Growing up, I lacked community from other women, not because I wasn’t open to being around, learning from, or connecting with other woman, but because the women I had experience with always seemed to burn me in the end. It always felt like I was too trusting of the wrong women. Women who were older than me, women who held roles of power, girls my age that befriended me, play aunts, my mom’s close friends, cousins my age, etc. Being told “there was just something about you that I didn’t like in the beginning” and a younger me reflecting on what behavior could have possibly caused this. Like did I say the wrong thing, did I not greet this person properly, was I being too awkward…grown me now realizes that other people will TRY to project their insecurities onto you. Grown me still gets this same treatment from time to time and grown me is like, “girl…fuck you”. If no one has told you, let me be the first…when you show up as yourself, when you have been polite, when you have been genuine and a person still does not feel you, that is their business. Please don’t make it yours.
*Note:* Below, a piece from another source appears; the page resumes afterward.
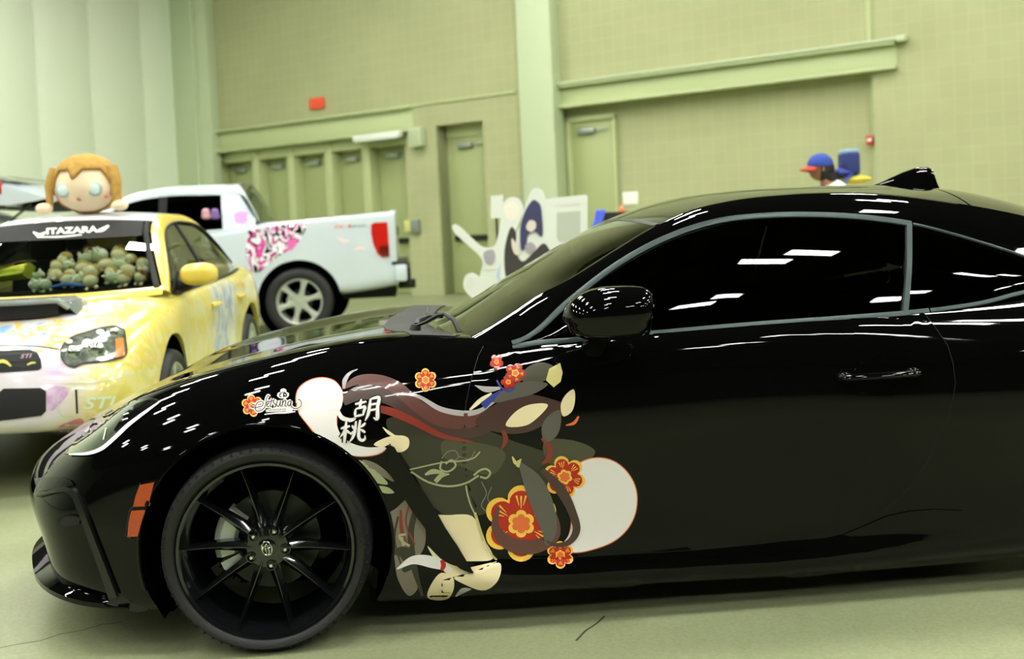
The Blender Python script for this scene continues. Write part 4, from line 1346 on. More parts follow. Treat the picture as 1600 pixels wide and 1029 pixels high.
# each stroke of the two characters, in local units 0..1 (x right, y down)
HU = [([(.02, .20), (.22, .17), (.46, .13)], [.05, .09, .05]), ([(.25, 0.0), (.23, .18), (.22, .40)], [.05, .10, .07]), ([(.06, .42), (.05, .62), (.07, .80)], [.05, .09, .05]), ([(.06, .42), (.26, .38), (.42, .37), (.39, .56), (.37, .74)], [.05, .08, .10, .09, .05]), ([(.07, .76), (.22, .73), (.38, .71)], [.05, .08, .05]),
      ([(.62, .02), (.60, .40), (.56, .74), (.46, 1.0)], [.06, .11, .10, .03]), ([(.62, .04), (.80, 0.0), (.94, 0.0), (.92, .40), (.92, .98), (.78, .88)], [.05, .09, .11, .12, .11, .02]), ([(.62, .30), (.76, .28), (.90, .26)], [.05, .08, .05]), ([(.60, .55), (.76, .53), (.90, .51)], [.05, .08, .05])]
TAO = [([(.02, .32), (.18, .28), (.38, .24)], [.05, .10, .05]), ([(.22, 0.0), (.21, .40), (.20, 1.0)], [.06, .11, .09]), ([(.20, .34), (.12, .56), (.0, .74)], [.08, .08, .02]), ([(.24, .40), (.32, .50), (.40, .58)], [.04, .09, .05]),
       ([(.60, .04), (.58, .50), (.52, .78), (.40, .98)], [.06, .11, .09, .03]), ([(.76, 0.0), (.74, .50), (.78, .86), (.90, .96), (1.0, .90), (.99, .74)], [.07, .11, .11, .10, .08, .02]), ([(.44, .22), (.50, .30), (.54, .40)], [.03, .09, .05]), ([(.40, .62), (.48, .56), (.56, .46)], [.09, .07, .03]), ([(.98, .16), (.90, .26), (.80, .34)], [.05, .09, .04]), ([(.80, .44), (.90, .52), (1.0, .62)], [.04, .09, .06])]
def glyph(G, x0, y0, w, h, slant, rot=-.10):
    out = []
    for pts, wd in G:
        q = []
        for x, y in pts:
            X = (x - .5) * w - (y - .5) * h * slant; Y = (y - .5) * h
            q.append((x0 + w / 2 + X * math.cos(rot) - Y * math.sin(rot), y0 + h / 2 + X * math.sin(rot) + Y * math.cos(rot)))
        out.append((q, [v * w * 1.12 for v in wd]))
    return out
for Gd, x0, y0, w, h in ((HU, 553, 623, 40, 34), (TAO, 531, 657, 40, 33)):
    st_ = glyph(Gd, x0, y0, w, h, .18)
    bk = None
    bk = multi('brush_character_decal', [(q, [v + 4.2 for v in wd]) for q, wd in st_], V_ink, 8, None)
    multi('brush_strokes', st_, V_white, 9, bk)

# script logo beside the small flower
def zq(pts): return [(370 + x / 12.86, 580 + y / 12.86) for x, y in pts]
SCR = [[(668, 520), (640, 500), (604, 560), (592, 640), (560, 740), (480, 800), (404, 800), (385, 720), (430, 640), (500, 615), (540, 640), (520, 700), (440, 725), (370, 742), (310, 720), (330, 682), (372, 684)],
       [(600, 690), (645, 655), (660, 612), (632, 610), (612, 660), (622, 718), (662, 706)], [(722, 550), (694, 640), (684, 716), (712, 716)], [(672, 612), (760, 600)],
       [(772, 560), (742, 640), (782, 664), (786, 716), (742, 722)], [(822, 590), (808, 686), (838, 712), (872, 650), (890, 590), (880, 694), (902, 712)], [(932, 590), (912, 710), (930, 642), (976, 590), (992, 612), (974, 698), (1002, 708)],
       [(1092, 600), (1042, 622), (1030, 688), (1060, 704), (1102, 598), (1092, 690), (1130, 742), (1200, 752), (1282, 712), (1302, 640), (1272, 584), (1228, 574)]]
logo = multi('script_logo_decal', [(zq(p), 5.2) for p in SCR] + [(zq([(590, 800), (800, 775), (1010, 765), (1120, 800)]), [4, 7, 7, 5])], V_white, 9, None)
multi('script_letters', [(zq(p), 1.25) for p in SCR], V_ink, 10, logo)
laid_text('DESIGNS', 432, 640.6, 4.6, V_taupe, 10, 'small_letters', -.05, .02, 0, 1.75, logo)
cr = sticker('badge_backing', zq([(815, 500), (840, 440), (880, 425), (880, 390), (940, 355), (1005, 390), (1000, 425), (1050, 450), (1050, 500), (1000, 548), (930, 556), (860, 545)]), V_white, 9, logo, True, 3)
multi('badge_marks', [(zq([(905, 460), (870, 470), (872, 515), (905, 520)]), 1.6), (zq([(945, 455), (950, 530)]), 2.2), (zq([(950, 455), (1000, 465), (998, 510), (955, 500)]), 2.0), (zq([(880, 440), (990, 432)]), 1.2)], V_ink, 10, logo)
sticker('logo_dot', zq([(1185, 660), (1200, 645), (1218, 660), (1200, 675)]), V_ink, 11, logo, True, 2)
multi('logo_underline', [(zq([(565, 868), (800, 842), (1000, 832), (1180, 810)]), [1, 2, 3, 2])], V_white, 9, logo)
# ------------------------------------------------------------------ generic upper body for the two cars behind
class Cabin:
    def __init__(s, root, cw, T, R, C, B):
        s.root, s.cw, s.T, s.R, s.C, s.B = root, cw, fcurve(T), fcurve(R), fcurve(C), fcurve(B)
    def row(s, ue, uc, n=10):
        r = s.R(ue); zc = float(s.C(uc)[0]); pts = []
        for j in range(n + 1):
            t = j / n
            pts.append((uc + (ue - uc) * (1 - t) ** 2, r[0] + (s.cw - r[0]) * t, zc + (r[1] - zc) * (1 - t) ** 2.2))
        return pts + [(p[0], 2 * s.cw - p[1], p[2]) for p in pts[-2::-1]]
    def panel(s, e0, e1, c0_, c1_, n, name, m):
        mb = MB(); mb.grid([s.row(e0 + (e1 - e0) * i / n, c0_ + (c1_ - c0_) * i / n) for i in range(n + 1)])
        return mb.build(name, m, s.root)
    def mir(s, rows, side):
        rows = np.array(rows, float)
        if side: rows[:, :, 1] = 2 * s.cw - rows[:, :, 1]
        return rows
    def rails(s, u0, u1, name, m, bulge=.012, shift=.035):
        for side in (0, 1):
            rows = []
            for i in range(70):
                u = u0 + (u1 - u0) * i / 69
                T = s.T(u); R = s.R(u - shift); row = []
                for t in np.linspace(0, 1, 8):
                    bl = math.sin(math.pi * t) * bulge
                    row.append((u - shift * t, T[0] + (R[0] - T[0]) * t - bl * .75, T[1] + (R[1] - T[1]) * t + bl * .66))
                rows.append(row)
            mb = MB(); mb.grid(s.mir(rows, side)); mb.build(name, m, s.root)
    def side_glass(s, u0, u1, name, m, n=24, l0=0.0, l1=0.0):
        for side in (0, 1):
            rows = []
            for i in range(n + 1):
                f = i / n; u = u0 + (u1 - u0) * f; ub = u + l0 * (1 - f) + l1 * f
                T = s.T(u); B = s.B(ub); zb = min(B[1], T[1] - .001)
                rows.append([(ub + (u - ub) * t, B[0] + (T[0] - B[0]) * t + .008 - .01 * math.sin(math.pi * t), zb + (T[1] - zb) * t) for t in np.linspace(0, 1, 6)])
            mb = MB(); mb.grid(s.mir(rows, side)); mb.build(name, m, s.root)
    def post(s, ut, ub, hw, name, m):
        for side in (0, 1):
            T = s.T(ut); B = s.B(ub); rows = []
            for t in np.linspace(0, 1, 6):
                u = ub + (ut - ub) * t; w = B[0] + (T[0] - B[0]) * t - .01 * math.sin(math.pi * t); z = B[1] + (T[1] - B[1]) * t
                rows.append([(u - hw, w + .012, z), (u - hw, w + .0, z), (u + hw, w + .0, z), (u + hw, w + .012, z)])
            mb = MB(); mb.grid(s.mir(rows, side)); mb.build(name, m, s.root, sharp=30)
    def edge_trim(s, fn, u0, u1, rad, name, m):
        for side in (0, 1):
            P = [(u, fn(u)[0] - .003, fn(u)[1]) for u in np.linspace(u0, u1, 50)]
            if side: P = [(p[0], 2 * s.cw - p[1], p[2]) for p in P]
            mb = MB(); mb.tube(P, rad, 6); mb.build(name, m, s.root)

def alloy_spoke(width, taper=.7, y=.02):
    def fn(mb, a, rr, hub_r):
        c, s_ = math.cos(a), math.sin(a); P = []
        for t in np.linspace(0, 1, 6):
            r = hub_r * .6 + (rr - .012 - hub_r * .6) * t
            hw = width * (1 - (1 - taper) * math.sin(math.pi * t))
            yy = y - .012 * t
            P.append([(r * c - s_ * e * hw, yy + dy, r * s_ + c * e * hw) for e, dy in ((-1, .05), (-.9, .008), (0, 0), (.9, .008), (1, .05))])
        mb.grid(P)
    return fn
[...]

There is an unspoken code that [most] men abide by . It’s like even if they don’t know or like each other there is still a sense of solidarity and principle. A code that women lack. We deem it more acceptable to say, “I don’t get along with other females”, “I get along better with guys”, “I am not like other girls”…as if somehow, the very nature of our being is unacceptable - even to us. We have taken pride in distancing ourselves from our femininity.

#GirlCode, can it actually exist? Can we fix each other’s crowns?

Fixing another woman’s crown extends beyond telling her a hair is out of place, getting lint off her clothing, letting her know there is toilet paper stuck to her shoe, or lipstick on her teeth. These are vain things. The internet has made it so easy to tear the next woman down. We air out each other’s dirty laundry for fun. We make it difficult for women to speak up about mistreatment and abuse. We compare ourselves to other women instead of basking in our own light. We talk about each other behind our backs. We copy each other’s work. We don’t honor the women who come before us, and the list goes on and on.

My charge for women today is this; even in the most opportune moments, the moments where you are pissed off, the moments where you have to sacrifice, the moments where you have absolutely nothing to gain, can you still fix another woman’s crown?